▼

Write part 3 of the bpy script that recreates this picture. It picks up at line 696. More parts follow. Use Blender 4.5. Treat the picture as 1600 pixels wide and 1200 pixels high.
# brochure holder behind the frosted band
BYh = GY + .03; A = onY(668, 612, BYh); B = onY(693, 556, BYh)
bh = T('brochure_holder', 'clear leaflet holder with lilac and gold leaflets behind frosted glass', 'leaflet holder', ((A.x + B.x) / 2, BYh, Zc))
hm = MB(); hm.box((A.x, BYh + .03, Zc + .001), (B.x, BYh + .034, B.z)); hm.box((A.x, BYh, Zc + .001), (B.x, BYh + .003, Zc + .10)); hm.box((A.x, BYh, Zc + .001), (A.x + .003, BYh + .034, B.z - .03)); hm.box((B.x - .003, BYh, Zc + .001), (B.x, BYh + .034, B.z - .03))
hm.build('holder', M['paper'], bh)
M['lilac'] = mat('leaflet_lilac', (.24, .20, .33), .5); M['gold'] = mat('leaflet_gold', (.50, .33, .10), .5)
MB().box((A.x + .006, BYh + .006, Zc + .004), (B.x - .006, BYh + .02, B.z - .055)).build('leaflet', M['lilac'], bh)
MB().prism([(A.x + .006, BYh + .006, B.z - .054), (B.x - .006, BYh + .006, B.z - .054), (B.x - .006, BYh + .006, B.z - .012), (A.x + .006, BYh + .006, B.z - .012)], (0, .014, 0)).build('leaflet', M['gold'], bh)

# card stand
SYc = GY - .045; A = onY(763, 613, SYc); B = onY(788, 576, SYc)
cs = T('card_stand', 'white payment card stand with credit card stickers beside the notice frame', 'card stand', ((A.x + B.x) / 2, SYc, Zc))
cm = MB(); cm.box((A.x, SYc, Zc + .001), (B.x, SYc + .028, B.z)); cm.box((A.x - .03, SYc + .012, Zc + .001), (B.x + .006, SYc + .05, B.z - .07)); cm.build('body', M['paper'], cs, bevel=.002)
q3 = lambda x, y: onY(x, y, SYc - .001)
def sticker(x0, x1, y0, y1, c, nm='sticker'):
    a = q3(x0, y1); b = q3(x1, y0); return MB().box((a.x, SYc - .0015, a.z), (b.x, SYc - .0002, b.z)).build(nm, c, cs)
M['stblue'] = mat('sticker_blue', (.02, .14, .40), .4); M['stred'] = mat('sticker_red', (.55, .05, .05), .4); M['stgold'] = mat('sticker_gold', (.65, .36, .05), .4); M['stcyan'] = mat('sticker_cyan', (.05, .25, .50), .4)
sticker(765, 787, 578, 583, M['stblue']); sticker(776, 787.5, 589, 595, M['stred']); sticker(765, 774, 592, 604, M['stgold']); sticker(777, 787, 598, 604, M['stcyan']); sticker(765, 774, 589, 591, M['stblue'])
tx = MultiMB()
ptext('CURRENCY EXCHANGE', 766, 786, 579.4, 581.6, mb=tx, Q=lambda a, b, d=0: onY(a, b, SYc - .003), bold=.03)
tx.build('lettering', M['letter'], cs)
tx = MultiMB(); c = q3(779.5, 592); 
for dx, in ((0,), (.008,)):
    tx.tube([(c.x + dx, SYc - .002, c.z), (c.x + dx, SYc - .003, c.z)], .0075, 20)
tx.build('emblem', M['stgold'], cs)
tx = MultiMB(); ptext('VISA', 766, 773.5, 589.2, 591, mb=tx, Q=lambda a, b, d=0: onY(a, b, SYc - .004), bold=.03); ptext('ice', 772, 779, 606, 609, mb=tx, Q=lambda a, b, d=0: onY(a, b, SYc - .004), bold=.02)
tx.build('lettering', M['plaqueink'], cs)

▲

→ Direction: Copy, please, exactly the lines that start at the first line of the data and end at the line containing "MB().prism([(A.x + .006, BYh", both kept and no others.

→ Expected output:
Write part 3 of the bpy script that recreates this picture. It picks up at line 696. More parts follow. Use Blender 4.5. Treat the picture as 1600 pixels wide and 1200 pixels high.
# brochure holder behind the frosted band
BYh = GY + .03; A = onY(668, 612, BYh); B = onY(693, 556, BYh)
bh = T('brochure_holder', 'clear leaflet holder with lilac and gold leaflets behind frosted glass', 'leaflet holder', ((A.x + B.x) / 2, BYh, Zc))
hm = MB(); hm.box((A.x, BYh + .03, Zc + .001), (B.x, BYh + .034, B.z)); hm.box((A.x, BYh, Zc + .001), (B.x, BYh + .003, Zc + .10)); hm.box((A.x, BYh, Zc + .001), (A.x + .003, BYh + .034, B.z - .03)); hm.box((B.x - .003, BYh, Zc + .001), (B.x, BYh + .034, B.z - .03))
hm.build('holder', M['paper'], bh)
M['lilac'] = mat('leaflet_lilac', (.24, .20, .33), .5); M['gold'] = mat('leaflet_gold', (.50, .33, .10), .5)
MB().box((A.x + .006, BYh + .006, Zc + .004), (B.x - .006, BYh + .02, B.z - .055)).build('leaflet', M['lilac'], bh)
MB().prism([(A.x + .006, BYh + .006, B.z - .054), (B.x - .006, BYh + .006, B.z - .054), (B.x - .006, BYh + .006, B.z - .012), (A.x + .006, BYh + .006, B.z - .012)], (0, .014, 0)).build('leaflet', M['gold'], bh)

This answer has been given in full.